Write out the material exactly, without any of its pictures.

- - - - -

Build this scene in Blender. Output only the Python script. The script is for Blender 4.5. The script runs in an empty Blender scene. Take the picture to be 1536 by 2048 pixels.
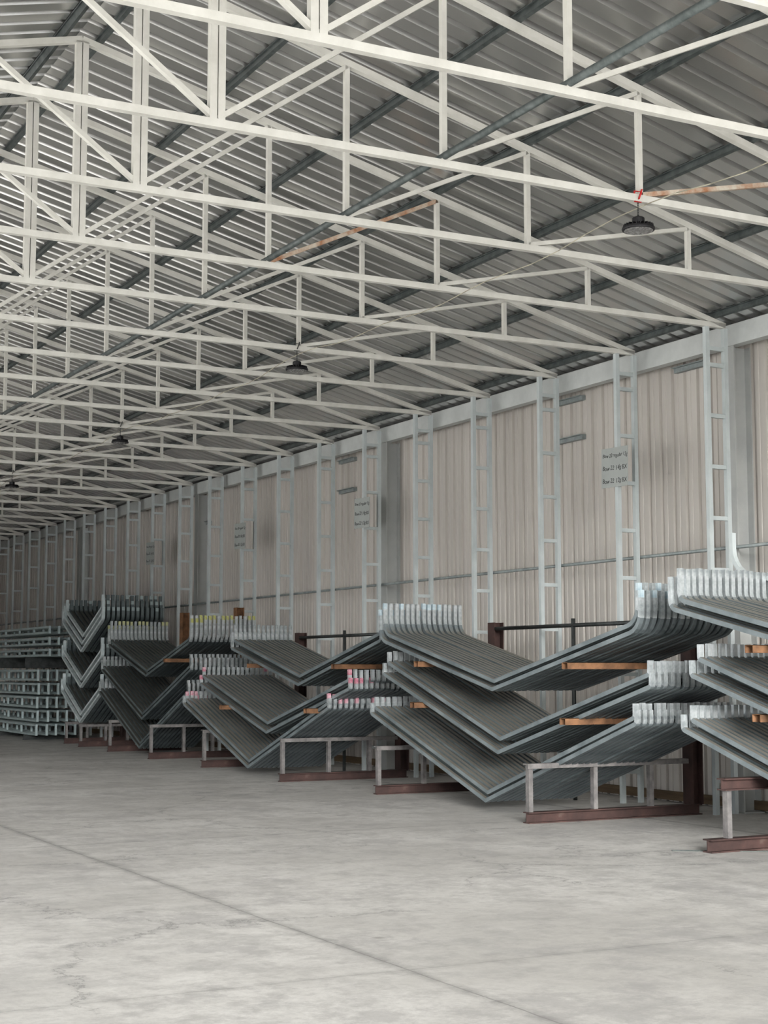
import bpy, bmesh, math, random
from mathutils import Vector, Matrix
random.seed(7)
vs_=bpy.context.scene.view_settings
vs_.view_transform='Standard'
try: vs_.look='Medium High Contrast'
except Exception: pass
C=bpy.context.scene.collection
XR,W,ZB,RISE,YK4,S=3.743,1.788,5.19,1.793,12.687,1.6
XE=XR+4*W
def TY(k): return YK4+(k-4)*S
# ---------------------------------------------------------------- materials
def nodes(name):
    m=bpy.data.materials.new(name); m.use_nodes=True
    nt=m.node_tree; b=nt.nodes['Principled BSDF']; return m,nt,b
def metal(name,c1,c2,rough=.5,met=.3,scale=6,bump=.0,c3=None,stretch=None,dust=None,detail=6,rvar=.2):
    m,nt,b=nodes(name); N=nt.nodes;L=nt.links
    tc=N.new('ShaderNodeTexCoord'); mp=N.new('ShaderNodeMapping')
    if stretch: mp.inputs['Scale'].default_value=stretch
    L.new(tc.outputs['Object'],mp.inputs[0])
    no=N.new('ShaderNodeTexNoise'); no.inputs['Scale'].default_value=scale; no.inputs['Detail'].default_value=detail; no.inputs['Roughness'].default_value=.65
    L.new(mp.outputs[0],no.inputs['Vector'])
    cr=N.new('ShaderNodeValToRGB'); e=cr.color_ramp.elements
    e[0].position=.35;e[0].color=(*c1,1);e[1].position=.65;e[1].color=(*c2,1)
    if c3:
        x=e.new(.78);x.color=(*c3,1)
    L.new(no.outputs['Fac'],cr.inputs[0])
    col=cr.outputs[0]
    if dust:
        g=N.new('ShaderNodeNewGeometry'); sp=N.new('ShaderNodeSeparateXYZ'); L.new(g.outputs['Normal'],sp.inputs[0])
        mr=N.new('ShaderNodeMapRange'); mr.inputs[1].default_value=.5; mr.inputs[2].default_value=.95
        L.new(sp.outputs['Z'],mr.inputs[0])
        mx=N.new('ShaderNodeMix'); mx.data_type='RGBA'; L.new(mr.outputs[0],mx.inputs[0]); L.new(col,mx.inputs[6]); mx.inputs[7].default_value=(*dust,1)
        col=mx.outputs[2]
    L.new(col,b.inputs['Base Color'])
    b.inputs['Metallic'].default_value=met
    mr2=N.new('ShaderNodeMapRange'); mr2.inputs[3].default_value=rough-.4*rvar; mr2.inputs[4].default_value=rough+.6*rvar
    L.new(no.outputs['Fac'],mr2.inputs[0]); L.new(mr2.outputs[0],b.inputs['Roughness'])
    if bump:
        bp=N.new('ShaderNodeBump'); bp.inputs['Strength'].default_value=bump; bp.inputs['Distance'].default_value=.01
        L.new(no.outputs['Fac'],bp.inputs['Height']); L.new(bp.outputs[0],b.inputs['Normal'])
    return m
M_truss=metal('offwhite_galvanised',(.52,.515,.48),(.63,.625,.59),.45,.05,3,c3=(.48,.45,.39))
M_rusty=metal('rusty_galvanised',(.55,.51,.44),(.36,.18,.1),.7,.1,7)
M_col=metal('column_galvanised',(.43,.47,.475),(.50,.54,.545),.45,.1,3,rvar=.1)
M_roof=metal('roof_sheet_metal',(.58,.58,.575),(.62,.62,.615),.26,.92,.3,detail=0,rvar=.03)
M_purlin=metal('dark_purlin_steel',(.05,.06,.06),(.11,.125,.125),.5,.2,9)
M_wall=metal('beige_wall_sheet',(.47,.445,.415),(.51,.485,.455),.55,.0,.3,detail=1,rvar=.05)
M_beam=metal('light_grey_steel',(.45,.47,.465),(.53,.55,.545),.5,.1,3)
M_hcol=metal('grey_column_steel',(.38,.39,.385),(.43,.44,.43),.5,.1,3)
M_pipe=metal('dull_pipe_steel',(.22,.25,.25),(.33,.36,.36),.45,.3,8)
M_dark=metal('dark_pipe_steel',(.04,.045,.045),(.08,.085,.085),.5,.5,8)
M_arm=metal('dusty_bow_steel',(.13,.155,.165),(.22,.25,.26),.42,.3,3,dust=(.235,.225,.20))
M_arm2=metal('dark_bow_steel',(.09,.11,.115),(.16,.19,.195),.45,.3,4,dust=(.11,.11,.10))
M_arm3=metal('silvery_bow_steel',(.42,.48,.49),(.58,.64,.65),.4,.2,6)
M_tip=metal('bright_galvanised_end',(.28,.31,.32),(.52,.55,.56),.32,.4,9,detail=3)
M_pink=metal('pink_painted_end',(.42,.12,.18),(.55,.42,.45),.5,.2,16)
M_yel=metal('yellow_painted_end',(.40,.40,.10),(.50,.52,.40),.5,.2,10)
M_blu=metal('pale_blue_end',(.36,.46,.52),(.52,.60,.63),.5,.3,16)
M_maroon=metal('maroon_steel',(.045,.03,.028),(.085,.05,.045),.6,.2,4,c3=(.13,.10,.085))
M_rust=metal('orange_rust_steel',(.11,.06,.033),(.24,.13,.07),.75,.1,8)
M_rail=metal('worn_grey_rail',(.12,.115,.115),(.23,.22,.215),.5,.3,10)
M_pale=metal('pale_frame_steel',(.27,.33,.335),(.38,.44,.445),.5,.1,3)
M_wood=metal('brown_timber',(.10,.07,.045),(.18,.13,.08),.8,0,4,stretch=(1,.3,4))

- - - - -

» **Correct answer**:
Build this scene in Blender. Output only the Python script. The script is for Blender 4.5. The script runs in an empty Blender scene. Take the picture to be 1536 by 2048 pixels.
import bpy, bmesh, math, random
from mathutils import Vector, Matrix
random.seed(7)
vs_=bpy.context.scene.view_settings
vs_.view_transform='Standard'
try: vs_.look='Medium High Contrast'
except Exception: pass
C=bpy.context.scene.collection
XR,W,ZB,RISE,YK4,S=3.743,1.788,5.19,1.793,12.687,1.6
XE=XR+4*W
def TY(k): return YK4+(k-4)*S
# ---------------------------------------------------------------- materials
def nodes(name):
    m=bpy.data.materials.new(name); m.use_nodes=True
    nt=m.node_tree; b=nt.nodes['Principled BSDF']; return m,nt,b
def metal(name,c1,c2,rough=.5,met=.3,scale=6,bump=.0,c3=None,stretch=None,dust=None,detail=6,rvar=.2):
    m,nt,b=nodes(name); N=nt.nodes;L=nt.links
    tc=N.new('ShaderNodeTexCoord'); mp=N.new('ShaderNodeMapping')
    if stretch: mp.inputs['Scale'].default_value=stretch
    L.new(tc.outputs['Object'],mp.inputs[0])
    no=N.new('ShaderNodeTexNoise'); no.inputs['Scale'].default_value=scale; no.inputs['Detail'].default_value=detail; no.inputs['Roughness'].default_value=.65
    L.new(mp.outputs[0],no.inputs['Vector'])
    cr=N.new('ShaderNodeValToRGB'); e=cr.color_ramp.elements
    e[0].position=.35;e[0].color=(*c1,1);e[1].position=.65;e[1].color=(*c2,1)
    if c3:
        x=e.new(.78);x.color=(*c3,1)
    L.new(no.outputs['Fac'],cr.inputs[0])
    col=cr.outputs[0]
    if dust:
        g=N.new('ShaderNodeNewGeometry'); sp=N.new('ShaderNodeSeparateXYZ'); L.new(g.outputs['Normal'],sp.inputs[0])
        mr=N.new('ShaderNodeMapRange'); mr.inputs[1].default_value=.5; mr.inputs[2].default_value=.95
        L.new(sp.outputs['Z'],mr.inputs[0])
        mx=N.new('ShaderNodeMix'); mx.data_type='RGBA'; L.new(mr.outputs[0],mx.inputs[0]); L.new(col,mx.inputs[6]); mx.inputs[7].default_value=(*dust,1)
        col=mx.outputs[2]
    L.new(col,b.inputs['Base Color'])
    b.inputs['Metallic'].default_value=met
    mr2=N.new('ShaderNodeMapRange'); mr2.inputs[3].default_value=rough-.4*rvar; mr2.inputs[4].default_value=rough+.6*rvar
    L.new(no.outputs['Fac'],mr2.inputs[0]); L.new(mr2.outputs[0],b.inputs['Roughness'])
    if bump:
        bp=N.new('ShaderNodeBump'); bp.inputs['Strength'].default_value=bump; bp.inputs['Distance'].default_value=.01
        L.new(no.outputs['Fac'],bp.inputs['Height']); L.new(bp.outputs[0],b.inputs['Normal'])
    return m
M_truss=metal('offwhite_galvanised',(.52,.515,.48),(.63,.625,.59),.45,.05,3,c3=(.48,.45,.39))
M_rusty=metal('rusty_galvanised',(.55,.51,.44),(.36,.18,.1),.7,.1,7)
M_col=metal('column_galvanised',(.43,.47,.475),(.50,.54,.545),.45,.1,3,rvar=.1)
M_roof=metal('roof_sheet_metal',(.58,.58,.575),(.62,.62,.615),.26,.92,.3,detail=0,rvar=.03)
M_purlin=metal('dark_purlin_steel',(.05,.06,.06),(.11,.125,.125),.5,.2,9)
M_wall=metal('beige_wall_sheet',(.47,.445,.415),(.51,.485,.455),.55,.0,.3,detail=1,rvar=.05)
M_beam=metal('light_grey_steel',(.45,.47,.465),(.53,.55,.545),.5,.1,3)
M_hcol=metal('grey_column_steel',(.38,.39,.385),(.43,.44,.43),.5,.1,3)
M_pipe=metal('dull_pipe_steel',(.22,.25,.25),(.33,.36,.36),.45,.3,8)
M_dark=metal('dark_pipe_steel',(.04,.045,.045),(.08,.085,.085),.5,.5,8)
M_arm=metal('dusty_bow_steel',(.13,.155,.165),(.22,.25,.26),.42,.3,3,dust=(.235,.225,.20))
M_arm2=metal('dark_bow_steel',(.09,.11,.115),(.16,.19,.195),.45,.3,4,dust=(.11,.11,.10))
M_arm3=metal('silvery_bow_steel',(.42,.48,.49),(.58,.64,.65),.4,.2,6)
M_tip=metal('bright_galvanised_end',(.28,.31,.32),(.52,.55,.56),.32,.4,9,detail=3)
M_pink=metal('pink_painted_end',(.42,.12,.18),(.55,.42,.45),.5,.2,16)
M_yel=metal('yellow_painted_end',(.40,.40,.10),(.50,.52,.40),.5,.2,10)
M_blu=metal('pale_blue_end',(.36,.46,.52),(.52,.60,.63),.5,.3,16)
M_maroon=metal('maroon_steel',(.045,.03,.028),(.085,.05,.045),.6,.2,4,c3=(.13,.10,.085))
M_rust=metal('orange_rust_steel',(.11,.06,.033),(.24,.13,.07),.75,.1,8)
M_rail=metal('worn_grey_rail',(.12,.115,.115),(.23,.22,.215),.5,.3,10)
M_pale=metal('pale_frame_steel',(.27,.33,.335),(.38,.44,.445),.5,.1,3)
M_wood=metal('brown_timber',(.10,.07,.045),(.18,.13,.08),.8,0,4,stretch=(1,.3,4))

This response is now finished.